В Задунайском крае, например, почти всюду сохранилась десятина. Только труда за эту десятину требуют больше. Ныне жнецы, организованные тоже в артели, приходят в пусту уже ранней весной. По договору теперь они, кроме собственно жатвы, должны до поздней осени выполнять «различные побочные работы». И они соглашаются на все, лишь бы им поручили и самую жатву. Часть побочных работ они делают почти бесплатно, не зарабатывая на этом не только ежедневного рациона, но даже не компенсируя износа орудий труда.
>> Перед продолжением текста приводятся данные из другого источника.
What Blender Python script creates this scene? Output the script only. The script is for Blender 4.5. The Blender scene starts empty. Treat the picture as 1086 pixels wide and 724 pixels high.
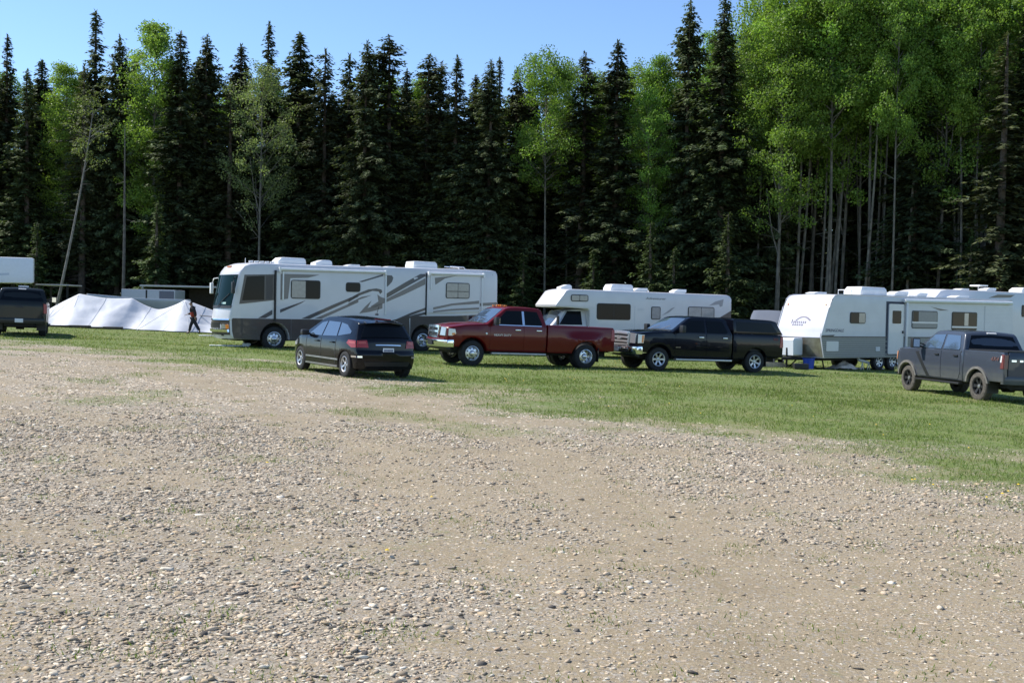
import bpy, bmesh, math, random
import numpy as np
from mathutils import Vector, Matrix, noise as mnoise
R = math.radians
random.seed(7)
rng = np.random.default_rng(7)
scene = bpy.context.scene
COL = scene.collection

# ------------------------------------------------------------------ camera
cam_d = bpy.data.cameras.new('camera')
cam_d.sensor_fit = 'HORIZONTAL'; cam_d.sensor_width = 36.0
cam_d.lens = 36.0 * 1150 / 1086
cam_d.clip_start = 0.1; cam_d.clip_end = 3000
cam = bpy.data.objects.new('camera', cam_d); COL.objects.link(cam)
pitch = -math.atan(29 / 1150)
cam.matrix_world = Matrix.Translation((0, 0, 1.75)) @ Matrix.Rotation(R(90) + pitch, 4, 'X') @ Matrix.Rotation(R(1.2), 4, 'Z')
scene.camera = cam

# ------------------------------------------------------------------ light
SUN_EL, SUN_AZ = 47.0, None
to_sun = Vector((-0.93, 0.36, 0)).normalized()
to_sun = Vector((to_sun.x * math.cos(R(SUN_EL)), to_sun.y * math.cos(R(SUN_EL)), math.sin(R(SUN_EL))))
world = bpy.data.worlds.new('World'); scene.world = world; world.use_nodes = True
nt = world.node_tree
sky = nt.nodes.new('ShaderNodeTexSky'); sky.sky_type = 'NISHITA'; sky.sun_disc = False
sky.sun_elevation = R(SUN_EL); sky.sun_rotation = math.atan2(to_sun.x, to_sun.y)
sky.altitude = 700; sky.air_density = 0.95; sky.dust_density = 0.0; sky.ozone_density = 5.0
bg = nt.nodes['Background']; bg.inputs[1].default_value = 0.148
nt.links.new(sky.outputs[0], bg.inputs[0])
sun_d = bpy.data.lights.new('sun', 'SUN'); sun_d.energy = 4.8; sun_d.angle = R(0.53); sun_d.color = (1.0, 0.955, 0.88)
sun = bpy.data.objects.new('sun', sun_d); COL.objects.link(sun)
sun.rotation_euler = to_sun.to_track_quat('Z', 'Y').to_euler()
scene.view_settings.view_transform = 'Standard'
scene.view_settings.look = 'None'
scene.view_settings.exposure = 0.48
scene.view_settings.gamma = 1.0
scene.cycles.max_bounces = 6; scene.cycles.diffuse_bounces = 3; scene.cycles.glossy_bounces = 3
scene.cycles.transmission_bounces = 4; scene.cycles.transparent_max_bounces = 6
scene.cycles.use_denoising = True

# ------------------------------------------------------------------ ground height
def sstep(x, a, b):
    t = np.clip((np.asarray(x, float) - a) / (b - a), 0, 1)
    return t * t * (3 - 2 * t)
def ground(x, y):
    e = sstep(x, 5, 12) * (-0.10 + 0.17 * sstep(y, 35, 44)) * sstep(y, 12, 24)
    return -0.0229 * np.clip(np.asarray(x, float), -90, 90) + e
def G(x, y): return float(ground(x, y))

# ------------------------------------------------------------------ materials
MATS = {}
def mat(name, col=(.5, .5, .5), rough=.5, metal=0., coat=0., spec=.5, noise=0., nscale=8., bump=0., bscale=40., dirt=None, ior=None, emit=None):
    if name in MATS: return MATS[name]
    m = bpy.data.materials.new(name); m.use_nodes = True; MATS[name] = m
    t = m.node_tree; b = t.nodes['Principled BSDF']
    b.inputs['Base Color'].default_value = (*col, 1); b.inputs['Roughness'].default_value = rough
    b.inputs['Metallic'].default_value = metal; b.inputs['Coat Weight'].default_value = coat
    b.inputs['Coat Roughness'].default_value = .03
    b.inputs['Specular IOR Level'].default_value = spec
    if ior: b.inputs['IOR'].default_value = ior
    tc = t.nodes.new('ShaderNodeTexCoord')
    src = None
    if noise:
        n = t.nodes.new('ShaderNodeTexNoise'); n.inputs['Scale'].default_value = nscale; n.inputs['Detail'].default_value = 6
        t.links.new(tc.outputs['Object'], n.inputs['Vector'])
        r = t.nodes.new('ShaderNodeMapRange'); r.inputs[1].default_value = .3; r.inputs[2].default_value = .7
        r.inputs[3].default_value = 1 - noise; r.inputs[4].default_value = 1 + noise
        t.links.new(n.outputs['Fac'], r.inputs[0])
        mx = t.nodes.new('ShaderNodeMix'); mx.data_type = 'RGBA'; mx.blend_type = 'MULTIPLY'; mx.inputs[0].default_value = 1
        mx.inputs[6].default_value = (*col, 1); t.links.new(r.outputs[0], mx.inputs[7]); src = mx.outputs[2]
    if dirt:   # road dust thrown up on the lower body: a property of the panel, by height on the thing
        dcol, z0, z1, amt = dirt
        sx = t.nodes.new('ShaderNodeSeparateXYZ'); t.links.new(tc.outputs['Object'], sx.inputs[0])
        r = t.nodes.new('ShaderNodeMapRange'); r.inputs[1].default_value = z1; r.inputs[2].default_value = z0
        r.inputs[3].default_value = 0; r.inputs[4].default_value = amt; t.links.new(sx.outputs[2], r.inputs[0])
        n2 = t.nodes.new('ShaderNodeTexNoise'); n2.inputs['Scale'].default_value = 5; n2.inputs['Detail'].default_value = 8
        t.links.new(tc.outputs['Object'], n2.inputs['Vector'])
        mm = t.nodes.new('ShaderNodeMath'); mm.operation = 'MULTIPLY'; t.links.new(r.outputs[0], mm.inputs[0])
        r2 = t.nodes.new('ShaderNodeMapRange'); r2.inputs[1].default_value = .25; r2.inputs[2].default_value = .7; r2.inputs[3].default_value = .35; r2.inputs[4].default_value = 1.1
        t.links.new(n2.outputs['Fac'], r2.inputs[0]); t.links.new(r2.outputs[0], mm.inputs[1])
        mx = t.nodes.new('ShaderNodeMix'); mx.data_type = 'RGBA'; mx.clamp_factor = True
        t.links.new(mm.outputs[0], mx.inputs[0])
        if src: t.links.new(src, mx.inputs[6])
        else: mx.inputs[6].default_value = (*col, 1)
        mx.inputs[7].default_value = (*dcol, 1); src = mx.outputs[2]
        ra = t.nodes.new('ShaderNodeMapRange'); ra.inputs[3].default_value = rough; ra.inputs[4].default_value = .85
        t.links.new(mm.outputs[0], ra.inputs[0]); t.links.new(ra.outputs[0], b.inputs['Roughness'])
        rc = t.nodes.new('ShaderNodeMapRange'); rc.inputs[3].default_value = coat; rc.inputs[4].default_value = 0
        t.links.new(mm.outputs[0], rc.inputs[0]); t.links.new(rc.outputs[0], b.inputs['Coat Weight'])
    if src: t.links.new(src, b.inputs['Base Color'])
    if bump:
        n = t.nodes.new('ShaderNodeTexNoise'); n.inputs['Scale'].default_value = bscale; n.inputs['Detail'].default_value = 4
        t.links.new(tc.outputs['Object'], n.inputs['Vector'])
        bp = t.nodes.new('ShaderNodeBump'); bp.inputs['Strength'].default_value = bump; bp.inputs['Distance'].default_value = .03
        t.links.new(n.outputs['Fac'], bp.inputs['Height']); t.links.new(bp.outputs[0], b.inputs['Normal'])
    if emit: b.inputs['Emission Color'].default_value = (*emit, 1); b.inputs['Emission Strength'].default_value = 1
    return m
DUST = (.24, .215, .175)
M = dict(
    rubber=mat('rubber', (.018, .018, .018), .85, noise=.4, nscale=14),
    rubber_dusty=mat('rubber_dusty', (.085, .075, .062), .9, noise=.4, nscale=14),
    chrome=mat('chrome', (.78, .78, .78), .12, 1.0),
    alloy=mat('alloy', (.55, .55, .56), .38, .8),
    steel=mat('steel', (.4, .4, .4), .4, .8, noise=.2),
    black=mat('black_plastic', (.015, .015, .016), .5, noise=.2),
    dark=mat('dark_underside', (.02, .019, .018), .9, noise=.3),
    glass=mat('tinted_glass', (.008, .010, .013), .04, spec=.22, ior=1.35),
    clear=mat('windscreen_glass', (.05, .075, .11), .03, spec=.9, ior=2.0),  # bluish base colour stands in for sky mirrored in the glass
    lens=mat('headlight_lens', (.40, .41, .42), .12, .5, coat=.8),
    red_lens=mat('red_lens', (.30, .008, .006), .25, coat=.3),
    amber=mat('amber_lens', (.75, .22, .02), .25, coat=.6),
    white_lens=mat('white_lens', (.75, .72, .7), .25, coat=.5),
    white=mat('white_gelcoat', (.63, .625, .645), .35, coat=.3, noise=.03, nscale=2, dirt=((.42, .38, .31), .3, 1.0, .35)),
    roofwhite=mat('roof_white', (.8, .8, .79), .5, noise=.05, nscale=3),
    taupe=mat('taupe_paint', (.075, .062, .056), .35, coat=.25, spec=.25, noise=.06, nscale=3, dirt=(DUST, .2, .8, .25)),
    swoosh=mat('swoosh_paint', (.16, .148, .145), .4, coat=.3),
    swoosh_dark=mat('swoosh_dark_paint', (.06, .055, .058), .4, coat=.3),
    seam=mat('seam', (.02, .02, .02), .8),
    curtain=mat('pleated_blind', (.5, .47, .42), .8, noise=.1, nscale=20),
    plate=mat('number_plate', (.72, .73, .75), .4, noise=.05),
    fabric=mat('tarp_fabric', (.52, .535, .57), .65, noise=.04, nscale=3, bump=.3, bscale=6),
    wood=mat('weathered_wood', (.26, .2, .14), .85, noise=.3, nscale=20),
)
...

Приведу лишь один пример: они теребят лен. Это одна из самых тяжелых сельскохозяйственных работ. Для выборки льна с одного хольда требуется по крайней мере 16 рабочих дней. А по договору артель выбирает лен с одного хольда за 70 килограммов ржи. Если перевести это на деньги и разделить на число людей, то выяснится, что за такую нечеловеческую работу с рассвета дотемна каждый работник получает в день 40–42 филлера. Ибо они, естественно, обязаны работать тоже «от восхода до захода».
Они собирают фасоль, горох, кукурузу, копают картошку, косят траву, эспарцет. В выращивании свеклы они участвуют от первой прополки до взвешивания. Они же и молотят. За обмолот, засыпку зерна в мошки, скирдование и стогование они получают 3–3,5 процента вымолоченного зерна. Они ежегодно работают в пусте примерно 110 дней, из этого числа на уборку приходится 12–15 дней, на обмолот убранного хлеба — 18–20 дней, на обработку свеклы — 30 дней, на мелкий покос — 50 дней. Стоимость заработанных за эти дни продуктов «на одну косу», то есть на пару жнецов, составляет около 300–500 пенге. Дело в том, что один жнец с косой должен иметь напарника, которому он обычно платит сам 300–350 пенге в пересчете на килограммы зерна. Однако к его помощникам следует причислить и его жену, которая готовит ему дома пищу и часов пять идет пешком в пусту и обратно домой. Жнецы спать должны бы ходить домой, поскольку ночлег в пусте им не предоставляется. Но домой они все-таки не ходят. Устраиваются на ночь где-нибудь в копне или под скирдой. А в дождливую или прохладную погоду — под телегами, в хлевах и сараях.
Жнецы, конечно, песен не пели. Особенно во время уборки. Кто упоминает о поющем жнеце, тот просто лжет. Во время жатвы петь так же невозможно, как и при лазании по канату. При переходе с одного участка на другой они еще могли бы петь, но они и тогда не поют. Вытирают пот, отхаркивают набившуюся в горло пыль. В конце уборки иногда поют, если их угостят вином; только не очень-то их угощают. Иногда лишь девушки напевают что-нибудь.